Information provided.
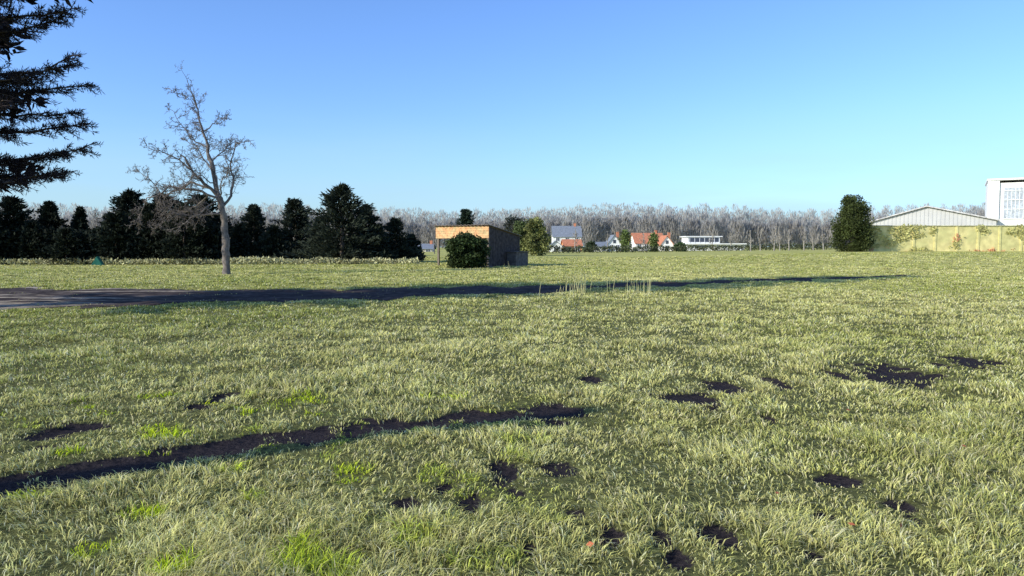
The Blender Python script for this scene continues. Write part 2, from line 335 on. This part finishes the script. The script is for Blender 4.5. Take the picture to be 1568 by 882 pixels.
leafy('evergreen_oak_tree',1307,299,385,103,58,(0.055,0.070,0.020),18000,ls=0.26,pw=0.45,nc=80)
leafy('olive_green_tree',820,334,392,110,40,(0.17,0.18,0.06),5000,ls=0.35)
leafy('olive_green_tree',796,340,392,112,34,(0.085,0.11,0.04),4000,ls=0.35)
leafy('round_tree',790,332,390,135,46,(0.05,0.055,0.04),4000,ls=0.4)
leafy('garden_shrub',958,353,388,185,18,(0.15,0.19,0.06),1500,ls=0.5)
leafy('garden_shrub',1001,356,388,185,14,(0.15,0.19,0.06),1500,ls=0.5)
leafy('garden_shrub',905,370,389,190,16,(0.06,0.08,0.04),1200,ls=0.5)
leafy('garden_shrub',1042,372,388,180,18,(0.05,0.09,0.03),1200,ls=0.5)
leafy('laurel_bush',716,358,412,55,60,(0.032,0.05,0.016),9000,ls=0.2,pw=0.28,nc=80)
leafy('laurel_bush',700,366,412,54.4,38,(0.042,0.06,0.018),4500,ls=0.18,pw=0.35)

def scatter_strip(name,pts,hgt,wid,n,col,ls,m=mleaf):
    pts=np.array(pts,float); seg=rng.integers(0,len(pts)-1,n); t=rng.random(n)[:,None]; p=pts[seg]*(1-t)+pts[seg+1]*t
    hh=np.array(hgt)[seg]*(1-t[:,0])+np.array(hgt)[seg+1]*t[:,0]
    hh=hh*(0.5+0.9*fbm(p[:,0]/1.3,p[:,1]/5,3)); z=rng.random(n)**0.8*hh
    y=p[:,1]+rng.normal(size=n)*wid*0.4
    c=np.stack([p[:,0],y,terr(p[:,0],y)+z],-1)
    V,Q,C=diamonds(c,rng.normal(size=(n,3))+np.array([0,0,.8]),ls*(.6+.8*rng.random(n)),ls*.5,np.array(col)*(0.5+rng.random((n,1)))*(0.6+0.8*fbm(p[:,0]/3,p[:,1]/3,2))[:,None])
    return mesh(name,V,Q,m,cols=C)
P=lambda px,d:(unp(px,380,d)[0],d)
scatter_strip('dark_hedge',[P(-90,66),P(150,66),P(345,67)],[3.5,3.3,3.9],2,36000,DK,0.36,mfol)
scatter_strip('dark_hedge',[P(345,72),P(600,72)],[1.8,1.4],1.5,9000,(0.04,0.045,0.03),0.35,mfol)
scatter_strip('low_hedge',[P(590,100),P(645,115)],[1.8,1.2],1.5,2500,(0.04,0.05,0.03),0.35)
scatter_strip('garden_hedge',[P(800,150),P(1045,175),P(1290,170)],[1.3,1.2,1.5],1.5,7000,(0.09,0.10,0.05),0.4)
scatter_strip('rough_grass_edge',[P(-60,63),P(340,64),P(640,66)],[.45,.5,.4],1.2,7000,(0.40,0.38,0.20),0.22)

# ---------- bare trees
def wander(p,dr,Ln,n,jit,up):
    pts=[np.array(p,float)]; dr=norm(np.array(dr,float))
    for q in range(n):
        dr=norm(dr+rng.normal(size=3)*jit+np.array([0,0,up])); pts.append(pts[-1]+dr*Ln/n)
    return np.array(pts),dr
def twigs(tb,pts,r0,lev,Lc,cnt,up=0.03,rmin=0.011,jit=0.25):
    m=len(pts); seg=np.cumsum([0]+[np.linalg.norm(pts[i+1]-pts[i]) for i in range(m-1)])
    for q in range(cnt):
        s=random.uniform(0.18,1.0)*seg[-1]; p=np.array([np.interp(s,seg,pts[:,k]) for k in range(3)])
        i=min(m-2,int(np.searchsorted(seg,s)-1)); i=max(i,0); t=norm(pts[i+1]-pts[i])
        pr=norm(np.cross(t,rng.normal(size=3))); dr=norm(t*random.uniform(0.2,0.9)+pr)
        Ln=Lc*random.uniform(0.35,1.25)*(1.1-0.5*s/seg[-1]); cp,_=wander(p,dr,Ln,5,jit,up)
        tb.add(cp,np.linspace(max(r0,rmin),rmin*0.6,6),4 if lev<2 else 3)
        if lev<3: twigs(tb,cp,r0*0.5,lev+1,Ln*0.5,7 if lev==1 else 4,up,rmin,jit)
D0=43.0
def q3(px,py,dy=0.0): 
    v=unp(px,py,D0); return np.array([v[0],v[1]+dy,v[2]])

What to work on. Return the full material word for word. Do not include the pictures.

Exercise solution.
The Blender Python script for this scene continues. Write part 2, from line 335 on. This part finishes the script. The script is for Blender 4.5. Take the picture to be 1568 by 882 pixels.
leafy('evergreen_oak_tree',1307,299,385,103,58,(0.055,0.070,0.020),18000,ls=0.26,pw=0.45,nc=80)
leafy('olive_green_tree',820,334,392,110,40,(0.17,0.18,0.06),5000,ls=0.35)
leafy('olive_green_tree',796,340,392,112,34,(0.085,0.11,0.04),4000,ls=0.35)
leafy('round_tree',790,332,390,135,46,(0.05,0.055,0.04),4000,ls=0.4)
leafy('garden_shrub',958,353,388,185,18,(0.15,0.19,0.06),1500,ls=0.5)
leafy('garden_shrub',1001,356,388,185,14,(0.15,0.19,0.06),1500,ls=0.5)
leafy('garden_shrub',905,370,389,190,16,(0.06,0.08,0.04),1200,ls=0.5)
leafy('garden_shrub',1042,372,388,180,18,(0.05,0.09,0.03),1200,ls=0.5)
leafy('laurel_bush',716,358,412,55,60,(0.032,0.05,0.016),9000,ls=0.2,pw=0.28,nc=80)
leafy('laurel_bush',700,366,412,54.4,38,(0.042,0.06,0.018),4500,ls=0.18,pw=0.35)

def scatter_strip(name,pts,hgt,wid,n,col,ls,m=mleaf):
    pts=np.array(pts,float); seg=rng.integers(0,len(pts)-1,n); t=rng.random(n)[:,None]; p=pts[seg]*(1-t)+pts[seg+1]*t
    hh=np.array(hgt)[seg]*(1-t[:,0])+np.array(hgt)[seg+1]*t[:,0]
    hh=hh*(0.5+0.9*fbm(p[:,0]/1.3,p[:,1]/5,3)); z=rng.random(n)**0.8*hh
    y=p[:,1]+rng.normal(size=n)*wid*0.4
    c=np.stack([p[:,0],y,terr(p[:,0],y)+z],-1)
    V,Q,C=diamonds(c,rng.normal(size=(n,3))+np.array([0,0,.8]),ls*(.6+.8*rng.random(n)),ls*.5,np.array(col)*(0.5+rng.random((n,1)))*(0.6+0.8*fbm(p[:,0]/3,p[:,1]/3,2))[:,None])
    return mesh(name,V,Q,m,cols=C)
P=lambda px,d:(unp(px,380,d)[0],d)
scatter_strip('dark_hedge',[P(-90,66),P(150,66),P(345,67)],[3.5,3.3,3.9],2,36000,DK,0.36,mfol)
scatter_strip('dark_hedge',[P(345,72),P(600,72)],[1.8,1.4],1.5,9000,(0.04,0.045,0.03),0.35,mfol)
scatter_strip('low_hedge',[P(590,100),P(645,115)],[1.8,1.2],1.5,2500,(0.04,0.05,0.03),0.35)
scatter_strip('garden_hedge',[P(800,150),P(1045,175),P(1290,170)],[1.3,1.2,1.5],1.5,7000,(0.09,0.10,0.05),0.4)
scatter_strip('rough_grass_edge',[P(-60,63),P(340,64),P(640,66)],[.45,.5,.4],1.2,7000,(0.40,0.38,0.20),0.22)

# ---------- bare trees
def wander(p,dr,Ln,n,jit,up):
    pts=[np.array(p,float)]; dr=norm(np.array(dr,float))
    for q in range(n):
        dr=norm(dr+rng.normal(size=3)*jit+np.array([0,0,up])); pts.append(pts[-1]+dr*Ln/n)
    return np.array(pts),dr
def twigs(tb,pts,r0,lev,Lc,cnt,up=0.03,rmin=0.011,jit=0.25):
    m=len(pts); seg=np.cumsum([0]+[np.linalg.norm(pts[i+1]-pts[i]) for i in range(m-1)])
    for q in range(cnt):
        s=random.uniform(0.18,1.0)*seg[-1]; p=np.array([np.interp(s,seg,pts[:,k]) for k in range(3)])
        i=min(m-2,int(np.searchsorted(seg,s)-1)); i=max(i,0); t=norm(pts[i+1]-pts[i])
        pr=norm(np.cross(t,rng.normal(size=3))); dr=norm(t*random.uniform(0.2,0.9)+pr)
        Ln=Lc*random.uniform(0.35,1.25)*(1.1-0.5*s/seg[-1]); cp,_=wander(p,dr,Ln,5,jit,up)
        tb.add(cp,np.linspace(max(r0,rmin),rmin*0.6,6),4 if lev<2 else 3)
        if lev<3: twigs(tb,cp,r0*0.5,lev+1,Ln*0.5,7 if lev==1 else 4,up,rmin,jit)
D0=43.0
def q3(px,py,dy=0.0): 
    v=unp(px,py,D0); return np.array([v[0],v[1]+dy,v[2]])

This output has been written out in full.